Atomic force microscopy of synthetic imogolite

Abstract

The morphology of imogolite has been substantially studied using transmission electron microscopy (TEM) under ultra-high vacuum. However, the surface feature of imogolite at a nanometer scale under ambient conditions remains to be uncovered. The surface feature and the particle size of synthetic imogolite were investigated using contact- and tapping-mode atomic force microscopy (AFM) in the present study. The imogolite was synthesized at an initial Si concentration of 1.6 mmol l −1, a Si/Al molar ratio of 0.5, and an OH/Al molar ratio of 2.0. The X-ray diffractogram and infrared (IR) spectrum of the precipitates indicate that imogolite was the dominant reaction product. The in situ surface features of imogolite were revealed for the first time by using AFM under ambient conditions. The morphological features of synthetic imogolite were more clearly observed by using the tapping-mode AFM rather than the contact-mode AFM. Compared with the contact-mode AFM, the tapping-mode AFM required a shorter sample-drying period.

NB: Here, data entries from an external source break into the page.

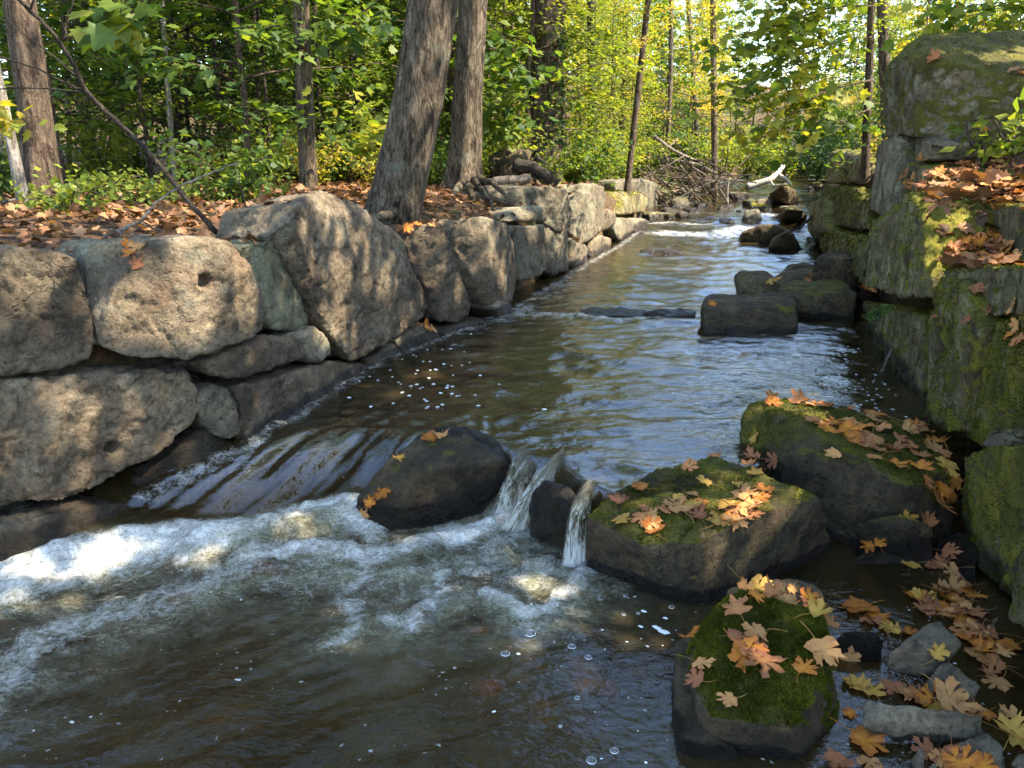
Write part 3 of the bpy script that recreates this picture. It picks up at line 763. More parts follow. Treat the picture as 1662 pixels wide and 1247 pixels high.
RS([(1446, 350), (1452, 300), (1466, 258), (1500, 268), (1506, 330), (1500, 350), (1470, 356)], 'mossy', seed=49, rough=0.03, off=0.12, wet=-1, depth=0.7, moss=0.25, moss_up=0.9)
RS([(1452, 240), (1466, 214), (1500, 220), (1512, 232), (1500, 262), (1464, 268)], 'grey', seed=50, rough=0.02, off=0.2, wet=-1, depth=0.4, smooth=3)
RS([(1330, 362), (1334, 318), (1345, 302), (1390, 302), (1412, 330), (1410, 376), (1376, 372), (1350, 370)], 'mossy', seed=51, rough=0.06, off=0.06, wet=-1, depth=0.9, moss=0.62, moss_up=0.8)
RS([(1318, 378), (1350, 376), (1376, 378), (1410, 384), (1402, 440), (1396, 470), (1374, 450), (1346, 420)], 'mossy', seed=56, rough=0.06, off=-0.04, wet=0.1, depth=0.9, moss=0.62, moss_up=0.8)
RS([(1338, 300), (1343, 246), (1360, 240), (1400, 246), (1412, 262), (1410, 300)], 'mossy', seed=52, rough=0.045, off=0.25, wet=-1, depth=0.8, moss=0.2, moss_up=0.8)
RS([(1309, 372), (1316, 330), (1334, 318), (1342, 380), (1322, 392)], 'mossy', seed=53, rough=0.05, off=-0.1, wet=0.1, depth=0.7, moss=0.3, moss_up=0.8)
RS([(1396, 470), (1410, 520), (1434, 590), (1474, 655), (1500, 690), (1500, 720), (1440, 660), (1396, 560), (1376, 520), (1376, 460)], 'boulder', seed=54, rough=0.03, off=0.12, wet=0.15, depth=0.5)

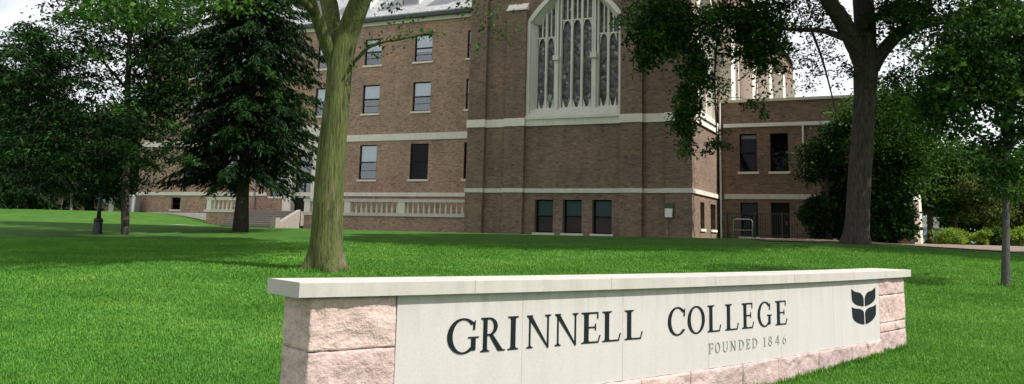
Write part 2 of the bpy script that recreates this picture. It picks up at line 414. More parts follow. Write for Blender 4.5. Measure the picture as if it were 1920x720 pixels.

Use of the contact-mode AFM tips, which have low aspect ratios, resulted in enlarging the observed diameter values of imogolite threads, which were subjected to the optimal ultrasonification (at 150 W for 5 s), by 21% apparently due to tip-sample convolution. The imogolite, which was subjected to the optimal ultrasonification (at 150 W for 5 s) that resulted in the least alteration of imogolite particles, appears in the tapping-mode AFM three-dimensional images as curved threads, varying in diameter from 40.2 to 95.5 nm (standard error<±0.1 nm for each thread). The tapping-mode AFM is a powerful and reliable technique to investigate the morphological features of imogolite and its related surface chemistry in soil environments.